Provided material:
%%

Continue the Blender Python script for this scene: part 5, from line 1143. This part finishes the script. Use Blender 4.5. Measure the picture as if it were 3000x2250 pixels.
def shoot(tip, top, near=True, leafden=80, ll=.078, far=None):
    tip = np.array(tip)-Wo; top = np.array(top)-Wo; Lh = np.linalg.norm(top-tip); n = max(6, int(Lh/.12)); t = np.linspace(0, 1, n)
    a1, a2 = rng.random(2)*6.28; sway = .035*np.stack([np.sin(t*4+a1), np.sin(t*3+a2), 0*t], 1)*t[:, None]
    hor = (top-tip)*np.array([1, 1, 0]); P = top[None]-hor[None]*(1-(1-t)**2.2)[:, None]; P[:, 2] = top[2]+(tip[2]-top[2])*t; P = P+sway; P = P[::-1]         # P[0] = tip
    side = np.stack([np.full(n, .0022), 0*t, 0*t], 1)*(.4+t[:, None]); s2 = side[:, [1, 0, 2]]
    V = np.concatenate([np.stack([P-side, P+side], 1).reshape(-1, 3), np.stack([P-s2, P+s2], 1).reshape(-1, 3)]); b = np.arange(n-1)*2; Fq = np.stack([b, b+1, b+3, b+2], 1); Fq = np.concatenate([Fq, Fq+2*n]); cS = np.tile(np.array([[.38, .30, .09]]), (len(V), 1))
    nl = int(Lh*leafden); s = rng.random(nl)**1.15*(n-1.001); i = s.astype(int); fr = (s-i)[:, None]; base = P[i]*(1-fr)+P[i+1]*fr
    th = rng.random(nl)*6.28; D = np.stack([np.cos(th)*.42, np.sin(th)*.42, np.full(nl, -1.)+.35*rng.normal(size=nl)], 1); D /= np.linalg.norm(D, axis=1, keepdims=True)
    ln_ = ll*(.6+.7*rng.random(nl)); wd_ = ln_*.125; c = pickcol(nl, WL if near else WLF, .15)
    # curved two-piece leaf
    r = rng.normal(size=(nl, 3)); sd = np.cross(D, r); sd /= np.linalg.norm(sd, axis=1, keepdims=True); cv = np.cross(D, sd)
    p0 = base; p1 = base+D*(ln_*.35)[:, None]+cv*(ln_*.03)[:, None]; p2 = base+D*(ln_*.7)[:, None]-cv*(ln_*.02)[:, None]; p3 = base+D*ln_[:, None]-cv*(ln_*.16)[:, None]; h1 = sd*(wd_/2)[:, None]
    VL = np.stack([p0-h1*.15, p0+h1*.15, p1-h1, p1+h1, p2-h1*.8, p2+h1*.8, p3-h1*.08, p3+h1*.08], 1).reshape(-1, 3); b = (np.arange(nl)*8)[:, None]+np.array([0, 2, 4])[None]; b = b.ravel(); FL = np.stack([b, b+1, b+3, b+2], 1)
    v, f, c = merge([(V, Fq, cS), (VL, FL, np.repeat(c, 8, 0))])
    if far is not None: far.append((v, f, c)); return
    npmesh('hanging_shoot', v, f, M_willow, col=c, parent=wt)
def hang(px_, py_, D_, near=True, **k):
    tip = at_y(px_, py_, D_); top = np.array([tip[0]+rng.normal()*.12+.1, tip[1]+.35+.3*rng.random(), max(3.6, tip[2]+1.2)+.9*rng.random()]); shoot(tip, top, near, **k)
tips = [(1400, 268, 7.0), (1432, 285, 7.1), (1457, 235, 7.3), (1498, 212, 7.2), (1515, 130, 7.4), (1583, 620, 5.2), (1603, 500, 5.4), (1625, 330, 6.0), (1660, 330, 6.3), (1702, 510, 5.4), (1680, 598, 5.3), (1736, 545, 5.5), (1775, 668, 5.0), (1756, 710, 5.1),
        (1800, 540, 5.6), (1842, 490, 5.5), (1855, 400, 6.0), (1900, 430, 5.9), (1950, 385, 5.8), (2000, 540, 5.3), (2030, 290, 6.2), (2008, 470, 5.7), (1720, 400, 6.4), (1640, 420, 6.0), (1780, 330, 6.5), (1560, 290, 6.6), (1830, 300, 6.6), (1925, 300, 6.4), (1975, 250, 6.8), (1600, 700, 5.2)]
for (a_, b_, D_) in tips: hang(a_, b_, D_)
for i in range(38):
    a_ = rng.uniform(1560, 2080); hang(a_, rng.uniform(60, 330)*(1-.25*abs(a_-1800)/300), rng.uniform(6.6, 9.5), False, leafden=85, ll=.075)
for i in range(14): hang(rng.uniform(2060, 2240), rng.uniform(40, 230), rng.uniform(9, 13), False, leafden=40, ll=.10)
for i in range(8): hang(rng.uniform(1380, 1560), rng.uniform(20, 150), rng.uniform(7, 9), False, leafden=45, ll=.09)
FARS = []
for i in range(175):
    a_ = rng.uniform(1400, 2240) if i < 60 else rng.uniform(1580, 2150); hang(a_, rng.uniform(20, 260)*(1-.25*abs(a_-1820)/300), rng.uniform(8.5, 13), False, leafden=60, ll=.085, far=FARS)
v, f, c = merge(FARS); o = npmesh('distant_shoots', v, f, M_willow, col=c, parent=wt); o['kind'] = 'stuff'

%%

Task directions:
Reproduce the complete set of lines precisely as supplied.

Result below:
Continue the Blender Python script for this scene: part 5, from line 1143. This part finishes the script. Use Blender 4.5. Measure the picture as if it were 3000x2250 pixels.
def shoot(tip, top, near=True, leafden=80, ll=.078, far=None):
    tip = np.array(tip)-Wo; top = np.array(top)-Wo; Lh = np.linalg.norm(top-tip); n = max(6, int(Lh/.12)); t = np.linspace(0, 1, n)
    a1, a2 = rng.random(2)*6.28; sway = .035*np.stack([np.sin(t*4+a1), np.sin(t*3+a2), 0*t], 1)*t[:, None]
    hor = (top-tip)*np.array([1, 1, 0]); P = top[None]-hor[None]*(1-(1-t)**2.2)[:, None]; P[:, 2] = top[2]+(tip[2]-top[2])*t; P = P+sway; P = P[::-1]         # P[0] = tip
    side = np.stack([np.full(n, .0022), 0*t, 0*t], 1)*(.4+t[:, None]); s2 = side[:, [1, 0, 2]]
    V = np.concatenate([np.stack([P-side, P+side], 1).reshape(-1, 3), np.stack([P-s2, P+s2], 1).reshape(-1, 3)]); b = np.arange(n-1)*2; Fq = np.stack([b, b+1, b+3, b+2], 1); Fq = np.concatenate([Fq, Fq+2*n]); cS = np.tile(np.array([[.38, .30, .09]]), (len(V), 1))
    nl = int(Lh*leafden); s = rng.random(nl)**1.15*(n-1.001); i = s.astype(int); fr = (s-i)[:, None]; base = P[i]*(1-fr)+P[i+1]*fr
    th = rng.random(nl)*6.28; D = np.stack([np.cos(th)*.42, np.sin(th)*.42, np.full(nl, -1.)+.35*rng.normal(size=nl)], 1); D /= np.linalg.norm(D, axis=1, keepdims=True)
    ln_ = ll*(.6+.7*rng.random(nl)); wd_ = ln_*.125; c = pickcol(nl, WL if near else WLF, .15)
    # curved two-piece leaf
    r = rng.normal(size=(nl, 3)); sd = np.cross(D, r); sd /= np.linalg.norm(sd, axis=1, keepdims=True); cv = np.cross(D, sd)
    p0 = base; p1 = base+D*(ln_*.35)[:, None]+cv*(ln_*.03)[:, None]; p2 = base+D*(ln_*.7)[:, None]-cv*(ln_*.02)[:, None]; p3 = base+D*ln_[:, None]-cv*(ln_*.16)[:, None]; h1 = sd*(wd_/2)[:, None]
    VL = np.stack([p0-h1*.15, p0+h1*.15, p1-h1, p1+h1, p2-h1*.8, p2+h1*.8, p3-h1*.08, p3+h1*.08], 1).reshape(-1, 3); b = (np.arange(nl)*8)[:, None]+np.array([0, 2, 4])[None]; b = b.ravel(); FL = np.stack([b, b+1, b+3, b+2], 1)
    v, f, c = merge([(V, Fq, cS), (VL, FL, np.repeat(c, 8, 0))])
    if far is not None: far.append((v, f, c)); return
    npmesh('hanging_shoot', v, f, M_willow, col=c, parent=wt)
def hang(px_, py_, D_, near=True, **k):
    tip = at_y(px_, py_, D_); top = np.array([tip[0]+rng.normal()*.12+.1, tip[1]+.35+.3*rng.random(), max(3.6, tip[2]+1.2)+.9*rng.random()]); shoot(tip, top, near, **k)
tips = [(1400, 268, 7.0), (1432, 285, 7.1), (1457, 235, 7.3), (1498, 212, 7.2), (1515, 130, 7.4), (1583, 620, 5.2), (1603, 500, 5.4), (1625, 330, 6.0), (1660, 330, 6.3), (1702, 510, 5.4), (1680, 598, 5.3), (1736, 545, 5.5), (1775, 668, 5.0), (1756, 710, 5.1),
        (1800, 540, 5.6), (1842, 490, 5.5), (1855, 400, 6.0), (1900, 430, 5.9), (1950, 385, 5.8), (2000, 540, 5.3), (2030, 290, 6.2), (2008, 470, 5.7), (1720, 400, 6.4), (1640, 420, 6.0), (1780, 330, 6.5), (1560, 290, 6.6), (1830, 300, 6.6), (1925, 300, 6.4), (1975, 250, 6.8), (1600, 700, 5.2)]
for (a_, b_, D_) in tips: hang(a_, b_, D_)
for i in range(38):
    a_ = rng.uniform(1560, 2080); hang(a_, rng.uniform(60, 330)*(1-.25*abs(a_-1800)/300), rng.uniform(6.6, 9.5), False, leafden=85, ll=.075)
for i in range(14): hang(rng.uniform(2060, 2240), rng.uniform(40, 230), rng.uniform(9, 13), False, leafden=40, ll=.10)
for i in range(8): hang(rng.uniform(1380, 1560), rng.uniform(20, 150), rng.uniform(7, 9), False, leafden=45, ll=.09)
FARS = []
for i in range(175):
    a_ = rng.uniform(1400, 2240) if i < 60 else rng.uniform(1580, 2150); hang(a_, rng.uniform(20, 260)*(1-.25*abs(a_-1820)/300), rng.uniform(8.5, 13), False, leafden=60, ll=.085, far=FARS)
v, f, c = merge(FARS); o = npmesh('distant_shoots', v, f, M_willow, col=c, parent=wt); o['kind'] = 'stuff'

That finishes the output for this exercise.